WHAT IS REQUIRED:
Print exactly the lines that run from the line containing "Reconstruct this image" to the line containing "R = math.radians", both included, and nothing else; pictures stay out.

EXERCISE DATA:
....
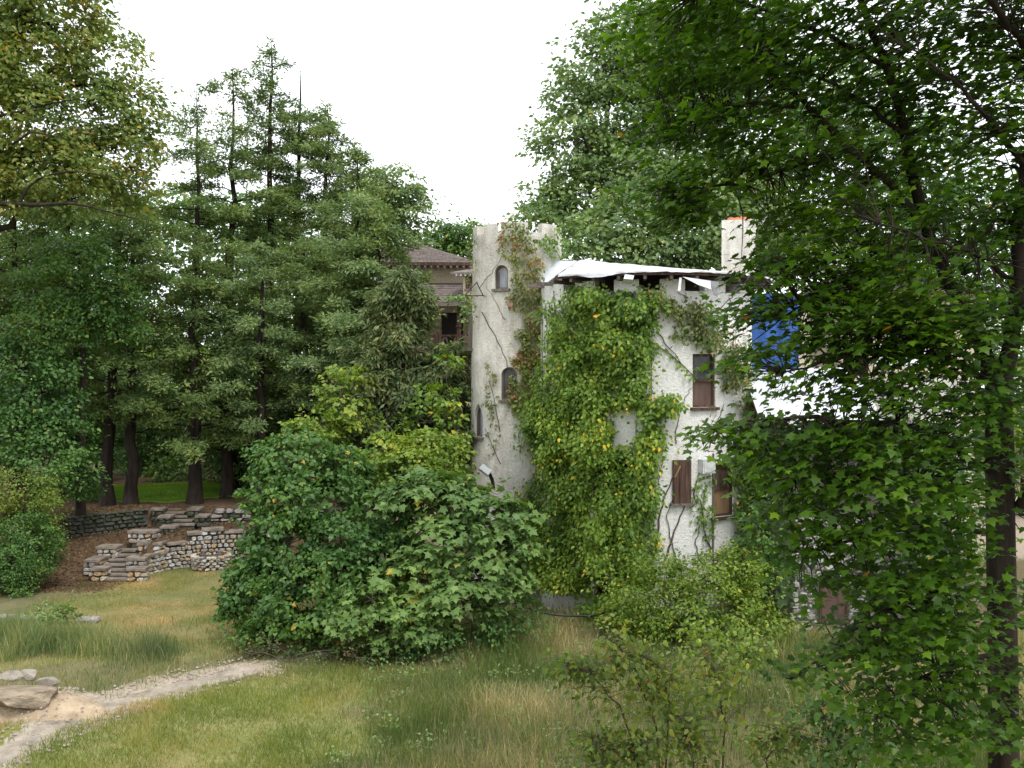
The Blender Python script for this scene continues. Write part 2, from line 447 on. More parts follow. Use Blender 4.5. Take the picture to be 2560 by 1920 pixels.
....
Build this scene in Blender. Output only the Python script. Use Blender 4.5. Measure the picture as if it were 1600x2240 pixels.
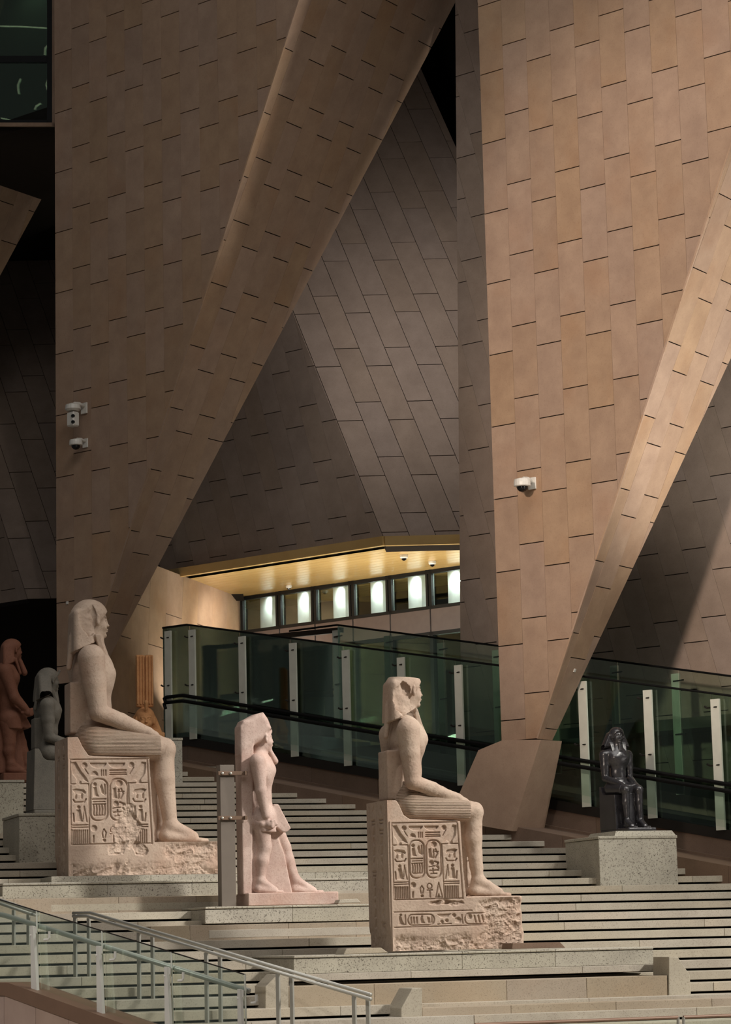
....
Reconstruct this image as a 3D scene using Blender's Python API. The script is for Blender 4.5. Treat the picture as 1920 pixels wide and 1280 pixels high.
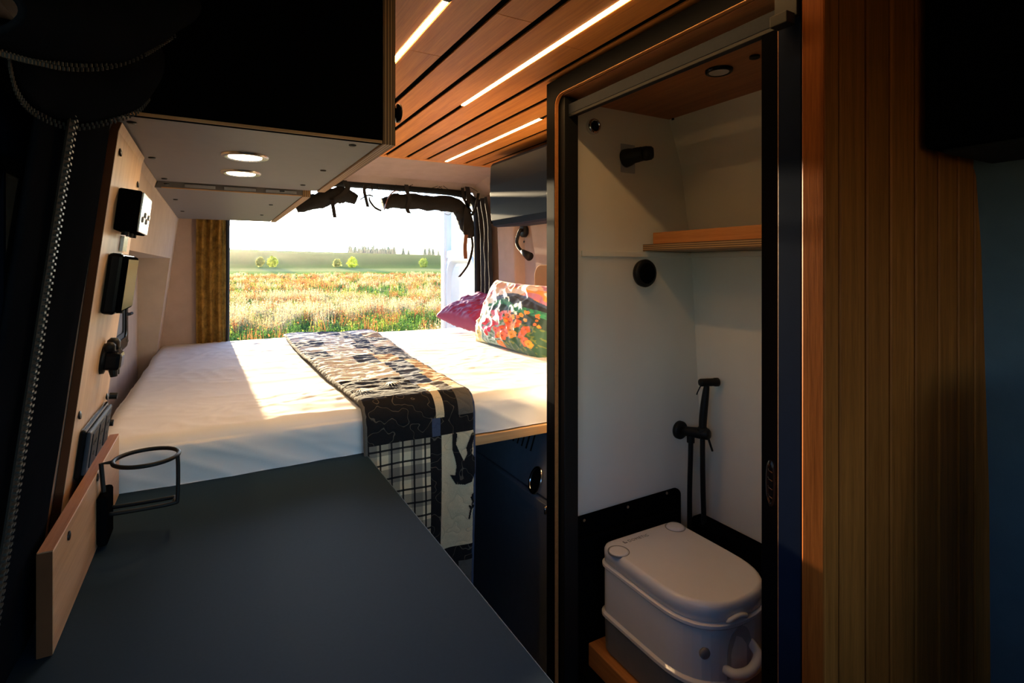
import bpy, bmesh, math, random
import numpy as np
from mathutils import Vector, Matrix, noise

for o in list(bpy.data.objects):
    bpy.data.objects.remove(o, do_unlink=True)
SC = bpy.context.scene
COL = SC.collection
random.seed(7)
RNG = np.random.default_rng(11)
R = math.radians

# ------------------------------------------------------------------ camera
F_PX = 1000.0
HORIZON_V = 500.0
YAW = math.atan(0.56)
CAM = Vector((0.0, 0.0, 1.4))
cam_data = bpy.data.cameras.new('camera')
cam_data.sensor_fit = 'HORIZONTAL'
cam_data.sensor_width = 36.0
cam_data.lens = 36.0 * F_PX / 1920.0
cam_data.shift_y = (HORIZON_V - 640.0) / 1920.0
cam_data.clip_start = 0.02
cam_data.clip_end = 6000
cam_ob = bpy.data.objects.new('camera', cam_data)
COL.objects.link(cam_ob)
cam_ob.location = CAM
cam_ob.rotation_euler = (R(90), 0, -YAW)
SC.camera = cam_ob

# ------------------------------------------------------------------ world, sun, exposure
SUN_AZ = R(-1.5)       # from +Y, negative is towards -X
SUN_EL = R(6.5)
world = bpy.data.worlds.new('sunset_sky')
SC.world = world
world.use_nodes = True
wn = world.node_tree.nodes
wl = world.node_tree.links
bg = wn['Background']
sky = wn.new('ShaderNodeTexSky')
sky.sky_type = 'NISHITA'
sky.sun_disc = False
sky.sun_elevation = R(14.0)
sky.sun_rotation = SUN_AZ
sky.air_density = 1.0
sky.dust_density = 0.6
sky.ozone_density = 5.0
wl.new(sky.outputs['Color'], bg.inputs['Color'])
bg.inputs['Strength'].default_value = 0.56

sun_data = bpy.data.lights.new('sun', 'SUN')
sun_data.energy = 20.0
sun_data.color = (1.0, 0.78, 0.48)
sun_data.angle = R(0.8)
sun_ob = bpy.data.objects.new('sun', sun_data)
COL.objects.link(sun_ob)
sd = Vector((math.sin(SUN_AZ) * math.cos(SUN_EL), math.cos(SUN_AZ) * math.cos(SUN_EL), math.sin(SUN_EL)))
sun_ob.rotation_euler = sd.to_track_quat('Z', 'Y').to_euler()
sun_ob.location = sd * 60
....
RESPONSE:
Reconstruct this image as a 3D scene using Blender's Python API. The script is for Blender 4.5. Treat the picture as 1920 pixels wide and 1280 pixels high.
import bpy, bmesh, math, random
import numpy as np
from mathutils import Vector, Matrix, noise

for o in list(bpy.data.objects):
    bpy.data.objects.remove(o, do_unlink=True)
SC = bpy.context.scene
COL = SC.collection
random.seed(7)
RNG = np.random.default_rng(11)
R = math.radians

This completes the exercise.